On reading the article I was immediately reminded of many discussions I had with Eddie 50 years ago. At the time I was quite struck with his explanation that one of his reasons for moving to mainland Australia was to learn why white people had so much power. It is necessary to realise that the Queensland government exercised extraordinary authority over all aspects of the every- day life of both Torres Strait Islanders and Aborigines. Islanders were not allowed to visit mainland Australia without permission: they could be removed from their home islands and, as happened to Eddie himself, prevented from returning for many years.

Although he will always be remembered for the case which overturned Australian property law, his more enduring interest was in the question of sovereignty. He had grown up experiencing the arbitrary power of the state government. He had never questioned his legitimate ownership of family land until the late 1970’s ten years after had he arrived in North Queensland. In an ideal world he would have challenges both aspects of terra-nullius which was premised on the twin assumptions that Australia’s First Nations were not the proprietors of their land nor did they exercise any form of dominion over it.

As it turned out the Islands of the eastern Torres Strait, Murray and Darnley, proved to be the ideal locations to assert the perpetuation of indigenous property rights. They are now in a similar situation in relation to sovereignty. The reasons why may not be immediately apparent. It is not generally understood that the eastern Torres Strait was not included in the original annexation of Eastern Australia in 1788. It was claimed by the Queensland colonial government in 1878. And timing does matter. When in 1786 the British were planning to establish a settlement on or near Botany Bay they knew very little about the continent or its inhabitant and assumed it was indeed a terra nullius. The legal justification was spelt out by the Privy Council in a case relating to Australia in 1889.

Australia had been peacefully annexed to the British dominions because it had consisted ‘of a tract of territory practically unoccupied, without settled inhabitants or settled law.’ It was possible to hold that view in London in 1786. It could not be sustained in Brisbane ninety years later. Murray and Darnley Island were well known. Christian missionaries had arrived there as early as 1871. The islands well densely populated. The Islanders lived in settled villages and grew crops. They were not nomadic. The conditions outlined by the Privy Council did not exist and any well informed Queenslander knew that was the case.

And perhaps more to the point international law had developed and become more systematic in the four generations separating the annexation of Queensland itself and the colonial grab for the Torres Strait. The International Court of Justice provided us with a definitive outline of the relevant law in an Advisory Opinion about the Western Sahara in 1975. Spain had claimed sovereignty over the region in 1884 assuming the territory was a terra nullius in much the same way that Queensland had done in the Torres Strait six years earlier.
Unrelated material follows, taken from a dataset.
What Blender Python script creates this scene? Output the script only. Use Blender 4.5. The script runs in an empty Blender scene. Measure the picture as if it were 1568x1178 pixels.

The two cases have much in common. The relevance of the Western Sahara case to Australia is obvious. In a unanimous judgement the Court determined that it was ‘by reference to the law in force at that period that the legal concept of terra nullius must be interpreted.’ It was a ‘cardinal condition’ of a valid “occupation” that the territory in question was in fact a terra nullius. The law at the time was quite clear, the Court observing:

According to State practice of that period, territories inhabited by tribes or peoples having a social and political organisation were not regarded as terra nullius: in their case sovereignty was not generally considered as effective through occupation, but through agreements concluded with local rulers.

The message here is clear and coming from the International Court of Justice has to be taken seriously. There is no doubt that the Torres Strait Islanders had a social and political organisation in 1878. Queensland’s claim over Murray and Darnley Islands was, therefore, illegitimate. The Islander’s sovereignty was, in the international law of the time, not’ effected’ by the posturing of the Queensland parliament.

But where do we go from here?

The easiest way to proceed would be to initiate a case to present to the courts. It is what Eddie Mabo himself would have favoured. But it may suffer the fate of every previous challenge to the original, serial annexations in 1788, 1824 and 1829. The courts may return to their repeated assertions that Australian, or as they say municipal courts, cannot overturn the results of previous exercises of prerogative powers. Such a response would not resolve anything.

If such a consequential decision cannot be dealt with here the solution would be for Australia to ask the International Court of Justice for an advisory opinion. And if our government is unwilling to pursue that resolution it might be necessary for the Torres Strait Islanders to take their case off-shore, to seek support at the United Nations General Assembly which can refer cases to the International Court without needing the approval of nation states in question.